Another proposal suggested that a future mission might carry a suite of radar instruments and laser to map the surface and subsurface in detail.  (See here.) Ground penetrating radar instruments are already at Mars mapping the subsurface stratigraphy.  However, their capabilities are limited by the power and mass available to them within the overall suite of instruments the orbiters carried.  The proposal suggests that a future orbiter carry one radar optimized for subsurface stratigraphy and a second for surface mapping that would be able to penetrate the sand and dust that covers much of the planet to image the rock structures below. The proposal also recommended flying a new generation Laser Ranging and Detection (LiDAR) instrument that would remap the altimetry of the surface at much higher resolution.  A new orbiter such as the one NASA is discussing would have the power and payload mass to optimize instruments such as these along with a high resolution camera.

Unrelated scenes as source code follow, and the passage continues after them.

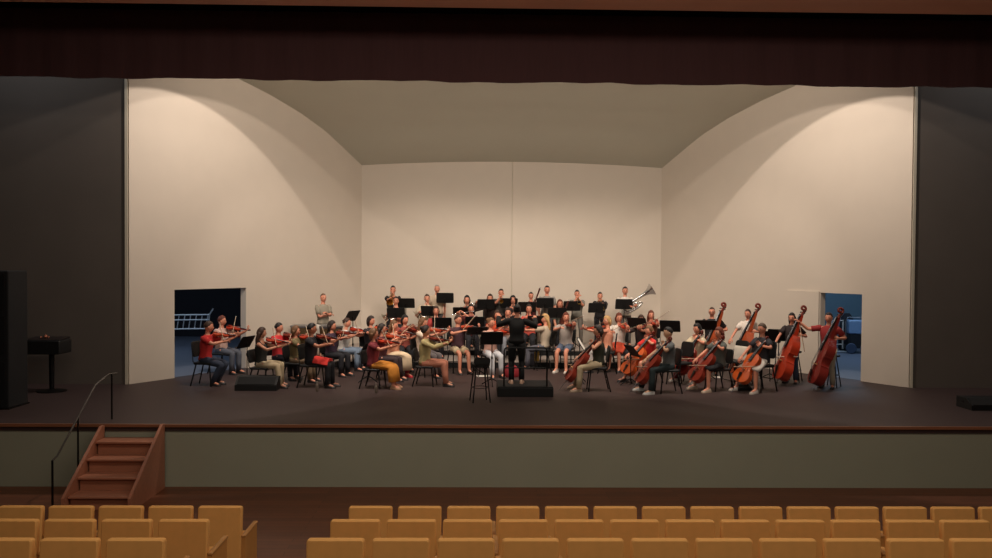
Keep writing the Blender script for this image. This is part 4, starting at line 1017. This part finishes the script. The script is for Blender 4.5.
for s in (-1, 1): MB().lathe([(.04, -.03), (.15, -.03), (.17, 0), (.15, .03), (.04, .03)], 20, (s*.22, -.2, .172), M.Rotation(PI/2, 3, 'X')).build('wheel', mat((60, 74, 100), .5), o)
q = at(848, 345, 27.9); o = thing('dark_drape_bundle', 'dark folded drape bundle between hand truck and trolley', 'drape', (q.x, 28.0, 0), 0)
MB().loft([[(.28*sx*math.cos(a), .2*sx*math.sin(a)*(1+.12*math.sin(5*a)), z) for a in [2*PI*j/20 for j in range(20)]] for z, sx in ((0.002, .8), (.1, 1), (.7, .95), (1.1, .7), (1.25, .3))]).build('folds', mat((22, 24, 34), .9, 0, 6, .2), o)

# ------------------------------------------------------------------ lights
def spot(loc, tgt, size, power, col=(1, .84, .66), blend=.3, rad=.15, name='stage_spot'):
    l = bpy.data.lights.new(name, 'SPOT'); l.energy = power; l.color = col; l.spot_size = math.radians(size); l.spot_blend = blend; l.shadow_soft_size = rad
    o = bpy.data.objects.new(name, l); C.objects.link(o); o.location = loc
    o.rotation_euler = (V(tgt)-V(loc)).to_track_quat('-Z', 'Y').to_euler(); return o
def area(loc, tgt, sx, sy, power, col, name='hall_lamp'):
    l = bpy.data.lights.new(name, 'AREA'); l.shape = 'RECTANGLE'; l.size = sx; l.size_y = sy; l.energy = power; l.color = col
    o = bpy.data.objects.new(name, l); C.objects.link(o); o.location = loc
    o.rotation_euler = (V(tgt)-V(loc)).to_track_quat('-Z', 'Y').to_euler(); return o
for x in (-4.4, -2.64, -.88, .88, 2.64, 4.4):
    spot((x, 17.6, 8.2), (x*.85, 23.2, .5), 74, 500, (1, .87, .74), .4, .25)
area((0, 17.75, 7.75), (0, 26, 6.6), 12, .35, 335, (1, .88, .75), 'border_light')
def edge_spot(s_, P, q1, q2, alpha, power):
    # a lamp whose beam edge crosses the side wall between two given points
    v1, v2 = (V(q1)-V(P)).normalized(), (V(q2)-V(P)).normalized()
    m_ = (v1+v2).normalized(); n_ = v1.cross(v2).normalized(); c = math.cos(math.radians(alpha))/m_.dot(v1); t = math.sqrt(1-c*c)
    ax = min((m_*c+n_*t, m_*c-n_*t), key=lambda w: w.z)
    spot(P, V(P)+ax, alpha*2, power, (1, .87, .76), .05, .04, 'side_spot')
for s in (-1, 1):
    P = wall_pt(s, 1.0, -4.4); w3 = lambda u, z: (*wall_pt(s, u), z)
    edge_spot(s, (*P, 8.0), w3(1.2, 6.95), w3(4.85, 5.31), 44, 540)
    edge_spot(s, (*P, 8.25), w3(3.39, 6.85), w3(7.05, 5.39), 47, 240)
area((0, 4.2, 5.2), (0, 5.6, 0), 14, 1.2, 215, (1, .86, .70)); area((0, 9.6, 7.0), (0, 13.5, 0), 14, 1.2, 305, (1, .90, .76))
area((-13.0, 22.5, 4.7), (-12, 23, 0), 2, 2, 90, (.66, .82, 1), 'backroom_lamp'); area((-11.5, 27, 4.7), (-11, 27, 0), 3, 2, 45, (.66, .82, 1), 'backroom_lamp'); area((10.5, 25.5, 4.7), (10.5, 26, 0), 3, 2, 125, (.60, .80, 1), 'backroom_lamp')
for s in (-1, 1): area((s*11.2, 18.3, 8.4), (s*11.0, 19.7, 5.0), 3, .4, 22, (.85, .92, 1), 'wing_lamp')
wd = bpy.data.worlds.new('world'); SC.world = wd; wd.use_nodes = True
wd.node_tree.nodes['Background'].inputs[0].default_value = (.9, .75, .6, 1); wd.node_tree.nodes['Background'].inputs[1].default_value = .004
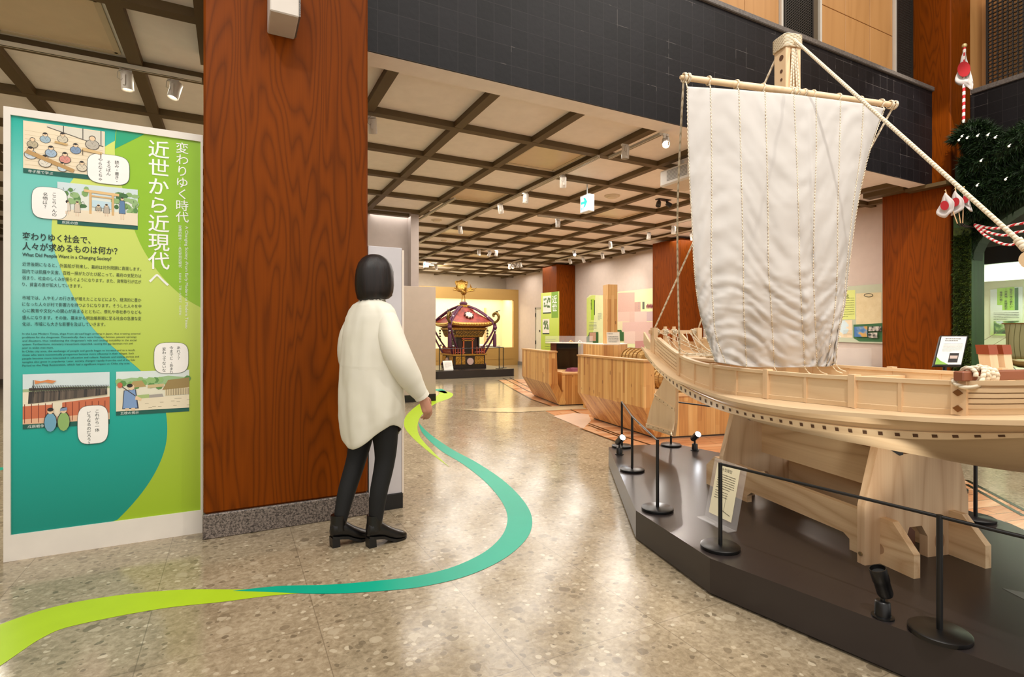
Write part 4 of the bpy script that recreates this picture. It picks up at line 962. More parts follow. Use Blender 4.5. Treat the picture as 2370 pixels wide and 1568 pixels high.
# heavy rope hitch on the bow cross beam
rb = MB(T)
def around(y0, y1, turns, r_, rr, ph=0):
    return [(.3525 + (rr + .004 * sin(9 * t)) * cos(2 * pi * turns * t + ph), y0 + (y1 - y0) * t, 1.049 + rr * sin(2 * pi * turns * t + ph)) for t in [i / (turns * 14) for i in range(turns * 14 + 1)]]
rb.tube(around(-.42, -.40, 1, .0, .028), .0075, 8); rb.tube(around(-.385, -.325, 4, 0, .029, 1), .0075, 8)
rb.tube(curve_pts([(.36, -.42, 1.045), (.33, -.45, 1.03), (.36, -.445, 1.012), (.39, -.42, 1.02), (.385, -.39, 1.068), (.35, -.36, 1.082), (.32, -.33, 1.07)], 6), .0075, 8)
rb.build('bow_rope_hitch', M_rope, ship)
for k, (l, y) in enumerate(((-.03, .275), (-.03, .36))):
    b = MB(T); w_ = .0235; lean = .05
    b.prism([(l - w_, y - w_, .90), (l + w_, y - w_, .90), (l + w_, y + w_, .90), (l - w_, y + w_, .90)], (-lean * .7, .012, .20)); bp = b.build('bitt_post', M_hinv, ship)
    b = MB(T); x_ = l - lean * .7; b.prism([(x_ - w_ - .003, y + .012 - w_ - .003, 1.10), (x_ + w_ + .003, y + .012 - w_ - .003, 1.10), (x_ + w_ + .003, y + .012 + w_ + .003, 1.10), (x_ - w_ - .003, y + .012 + w_ + .003, 1.10)], (-lean * .2, .004, .042)); b.build('copper_cap', flat('9c4a2a', .42, .35), bp, label='studded copper cap')
MB(T).box((-.045, .30, 1.0), (-.015, .335, 1.04)).build('bitt_tie', M_hinv, ship)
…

Another key capability of the proposed orbiter is that it would use laser optical communication to return data to Earth as well as newer generation radio systems (Ka band).  The limit on how much data past and current orbiters have been able to return has not been the instruments, but instead the bottleneck of the communications system.  High resolution cameras and radar instruments want to be data hogs, and a new generation orbiter with advanced communication could be an enabling technology to map much larger areas of the planet at high resolution.

This orbiter has just been discussed publicly as a concept for the first time in the last couple of months.  None of NASA’s scientific panels have looked into missions past 2020.  They may recommend another mission instead.  It’s also not clear where the money for the mission would come from.  NASA’s planetary program will be funding the development of the $2 billion-ish Europa mission in the early 2020s.  If the agency also wants to continue developing a mixture of the smaller Discovery and New Frontiers missions in the same time frame, a major new Mars orbiter may stretch the budget.  A next generation Mars orbiter would provide new instrument eyes to study the fourth planet.  We will need to wait and see whether the programmatic priorities and budgets line up to enable it to fly.